Saturday, 5 April 2008

Wollongong rocks for Down syndrome: Illawarra Black Tie Ball

We are still catching up with all of the wonderful events celebrating World Down Syndrome Day/Month. Tracy Barker again galvanised the Illawarra community for an elegant night of fun and fine dining on 28th March. highlighted by the ability of the young people with Down syndrome to absolutely milk the moment for every drop of enjoyment, and take the rest of along for the ride. We did hear that the microphone got quite a workout when they were invited to say a few words if they would like to - it wasn't necessary to ask twice!

Tracy's energy, caring for her family including two beautiful and lively little girls, working, and taking on the organisation of a number of events each year (a T4321 morning tea, the Black Tie Dinner and the Illawarra Buddy Walk fior a start!) is phenomenal, and very much appreciated. Final fundraising figures are not yet in, but around $10,000 is expected from the dinner - again, very much appreciated.

As always, the less tangible outcomes of the night will be absolutely priceless!

Thank you Tracy, your family and friends, and to everyone who supported the event and took part.
For more photos, click here for the gallery .

Thursday, 3 April 2008

On a Wing and a Prayer - what a night !!

On a Wing and a Prayer was a major fundraising event held last night in Sydney, that was much more than that. Attended by over 600, it achieved its fundraising goals, for which we are more grateful than words can say, but the insight it gave those attending who previously knew little about Down syndrome, or had never actually met anyone with Down syndrome was priceless! An impressive line-up of sporting, media and other celebrities brought together by our patron Craig Wing, entertained the crowd, while members and staff told them about their families and our work.

Some were moved to tears as a young mother talked about her little one with Down syndrome and how she's influenced her family; shared her pride as Ruth Cromer spoke about living with Down syndrome, the challenges she has faced, and how she's been supported; and generally were amazed at the ability of people with Down syndrome of all ages to have fun!

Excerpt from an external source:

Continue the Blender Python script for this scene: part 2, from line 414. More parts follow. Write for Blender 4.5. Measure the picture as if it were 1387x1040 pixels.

The audience was asked to buy items at auction, raffle tickets, and to simply donate to help fund our efforts in supporting families across NSW - and they did, very generously. A very special event.
You'll recognise many of the faces in these first photos if you are in Australia, and these in the first of several photo galleries to come as we gather them in.

Our thanks to everyone involved - more details will be posted to our website, along with more photos.
Additional photos and a nice report are also on South Sydney Rabbitoh's Club News
Quote of the night: “My sister Kirsty is here tonight and she has Down syndrome. She is a massive Rabbitohs fan but she is disappointed that we wear red and green, and not pink and sparkly!" Craig Wing. We so get that!

Tuesday, 1 April 2008

A little help from friends ....

South Sydney 1st grade NRL stars Ben Rogers , Shannon Heggarty, Michael Greenfield and Issac Luke helped out teammate Craig Wing in his mission to raise funds and awareness for Down Syndrome NSW. Craig was due to appear at a Market Day Fundraiser at Wattle Grove Community Centre on Sunday 16th March, before a major injury in the first round game on 15th ruled him out of the event. He asked for help, and he got it - immediately. The day was a huge success, and Melissa Cotterill, who organised the day, was thrilled.

At the event, the four boys were greeted with huge cheers from the 300 plus crowd and spent the afternoon signing autographs, taking pictures, passing the footy around. Read a full account of these fine young men's commitment to their teammate and to the community here, on the Rugby League One Community website.

Network Ten took some footage for a news report later in the week to mark World Down Syndrome Day, highlighting the joys and challenges of life with Down syndrome in 2008.

Congratulations Melissa, and all of your team!